F: How has your work changed in the past five years? How is it the same?
B: For the sake of brevity, I won’t go into much detail since I basically explained how my work has changed in the previous response regarding my background. All I’ll say is that I am finally on a path I’ve always wanted and needed to follow.
F: How have people such as family, friends, writers, philosophers, other artists or even pop icons had an impact on the work you do?
B: I am extremely fortunate in that I come from a family of creatives whom have been nothing short of cheerleaders for me and my aspirations. Two of my great great aunts were successful sculptors and photographers, my great grandfather was a famous architect and designer in upstate New York, my grandmother was a notable painter who sold a piece to the Rockefeller family, my sister has a background in dancing, and my mother is a very talented writer and painter. My father was an electrical engineer, scientist, and inventor who had fifteen patents attributed to his life’s work. He dabbled in blacklight paintings and (although he didn’t know it at the time) created light and sound installations. Really psychedelic stuff. For his work, he’d do these incredibly detailed hand drawn schematics that I found to be so captivating for their complexity and cryptic ideograms. As I said, I am so lucky to have had such a creative heritage.
F: Have you ever been pulled in the direction of a pursuit other than being an artist? What are your other interests?

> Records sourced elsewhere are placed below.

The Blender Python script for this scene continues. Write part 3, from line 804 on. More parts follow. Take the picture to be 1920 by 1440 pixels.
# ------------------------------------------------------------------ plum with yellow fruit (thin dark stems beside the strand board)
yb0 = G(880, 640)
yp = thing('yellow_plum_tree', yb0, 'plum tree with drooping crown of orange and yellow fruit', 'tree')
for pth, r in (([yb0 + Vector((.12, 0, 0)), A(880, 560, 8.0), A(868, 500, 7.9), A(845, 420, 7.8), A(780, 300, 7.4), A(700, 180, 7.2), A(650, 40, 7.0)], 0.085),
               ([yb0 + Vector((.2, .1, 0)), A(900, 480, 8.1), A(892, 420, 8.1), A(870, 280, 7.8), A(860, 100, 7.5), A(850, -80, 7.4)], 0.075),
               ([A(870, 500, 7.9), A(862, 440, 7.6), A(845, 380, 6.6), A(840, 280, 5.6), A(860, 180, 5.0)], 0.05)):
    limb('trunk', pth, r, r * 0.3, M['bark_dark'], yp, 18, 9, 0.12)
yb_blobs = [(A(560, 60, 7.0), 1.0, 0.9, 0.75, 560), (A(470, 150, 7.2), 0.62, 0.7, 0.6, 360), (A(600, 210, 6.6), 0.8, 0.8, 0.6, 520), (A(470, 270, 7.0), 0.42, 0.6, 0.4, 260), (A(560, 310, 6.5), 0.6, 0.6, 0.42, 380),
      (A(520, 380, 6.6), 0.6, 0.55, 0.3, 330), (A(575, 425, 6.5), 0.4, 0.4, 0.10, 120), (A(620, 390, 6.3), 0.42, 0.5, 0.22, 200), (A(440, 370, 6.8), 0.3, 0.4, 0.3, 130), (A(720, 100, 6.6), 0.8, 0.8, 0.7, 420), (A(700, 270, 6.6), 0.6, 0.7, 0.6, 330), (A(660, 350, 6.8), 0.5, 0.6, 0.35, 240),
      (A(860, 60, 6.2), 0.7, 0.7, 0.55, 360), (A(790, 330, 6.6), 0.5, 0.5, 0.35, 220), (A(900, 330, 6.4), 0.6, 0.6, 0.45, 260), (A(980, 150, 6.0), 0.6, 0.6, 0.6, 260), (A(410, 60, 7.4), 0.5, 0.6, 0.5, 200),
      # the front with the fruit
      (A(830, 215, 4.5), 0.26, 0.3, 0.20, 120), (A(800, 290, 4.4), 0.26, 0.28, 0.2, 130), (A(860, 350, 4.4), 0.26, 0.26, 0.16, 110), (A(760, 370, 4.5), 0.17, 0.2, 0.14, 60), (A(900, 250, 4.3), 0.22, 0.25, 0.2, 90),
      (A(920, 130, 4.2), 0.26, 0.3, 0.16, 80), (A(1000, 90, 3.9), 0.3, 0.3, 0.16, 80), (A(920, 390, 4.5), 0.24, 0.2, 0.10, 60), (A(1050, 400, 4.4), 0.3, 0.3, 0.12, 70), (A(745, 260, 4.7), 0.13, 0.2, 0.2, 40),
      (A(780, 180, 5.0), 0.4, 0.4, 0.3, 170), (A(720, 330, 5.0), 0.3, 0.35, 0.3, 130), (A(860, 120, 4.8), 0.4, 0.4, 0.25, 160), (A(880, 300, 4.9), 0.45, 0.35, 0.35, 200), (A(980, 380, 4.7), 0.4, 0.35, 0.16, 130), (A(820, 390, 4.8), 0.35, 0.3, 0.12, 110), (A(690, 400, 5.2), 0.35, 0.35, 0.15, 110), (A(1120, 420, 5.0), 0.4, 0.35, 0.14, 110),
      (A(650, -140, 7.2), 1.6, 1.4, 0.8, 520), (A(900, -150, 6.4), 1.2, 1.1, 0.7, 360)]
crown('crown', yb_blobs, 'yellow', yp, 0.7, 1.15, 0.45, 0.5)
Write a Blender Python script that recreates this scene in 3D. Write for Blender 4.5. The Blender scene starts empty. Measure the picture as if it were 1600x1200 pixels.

B: In college I pursued a triple minor in curatorial studies, creative writing with a focus on poetry, and art history. I guess I can still utilize any of three if I muster up the will. I’ve often daydreamed about becoming a music or art critic or maybe even a teacher. I’m too much of a people pleaser to crit anyone’s work beyond that of my friends and acquaintances and don’t want to have to deal with kids who are worse students than I was. So those three are pretty unrealistic. Another entirely quixotic (and lesser known) wish I’ve had since adolescence is to become a neurosurgeon. Perhaps I satisfy that desire with the amount of dexterity required for my work…and I’ve been told parts of my drawings look like scrambled brains. In truth, I’d never trade my studio practice for anything of those things. As I said earlier, don’t fight what you love.
About
Beth Brown is a visual artist and experimental musician practicing in Baltimore, MD. She was born and attended school in Houston, TX where she started to show an interest in drawing, music, and storytelling. At the age of three, Brown began spending her weekends in a remote part of East Texas and utilized the solitude to pursue her interests. The prolonged shifting between city and country landscapes inspired her to capture the differing shapes, patterns, sounds, and narratives on paper and field recording based musical compositions.
In 2007, Brown attended the Maryland Institute College of Art in Baltimore, MD to pursue a BFA in painting. After three years of tutelage in figure painting, her work went in an entirely different direction and focused on her first loves; drawing, music, and storytelling. She graduated in 2011 and shortly thereafter released her first album and won a grant for her experimental music compositions and phonography. Her visual art has been featured in exhibitions across the United States and publications including Manifest Gallery’s 9th International Drawing Annual, Visual News, Forage Press, The Sketchbook Project’s World Tour, and Juxtapoz. Critics have called her work “a beautiful phenomenon” and “iconic across mediums.” She plans to further her career as a visual artist and musician through releasing another album and expand her body of work.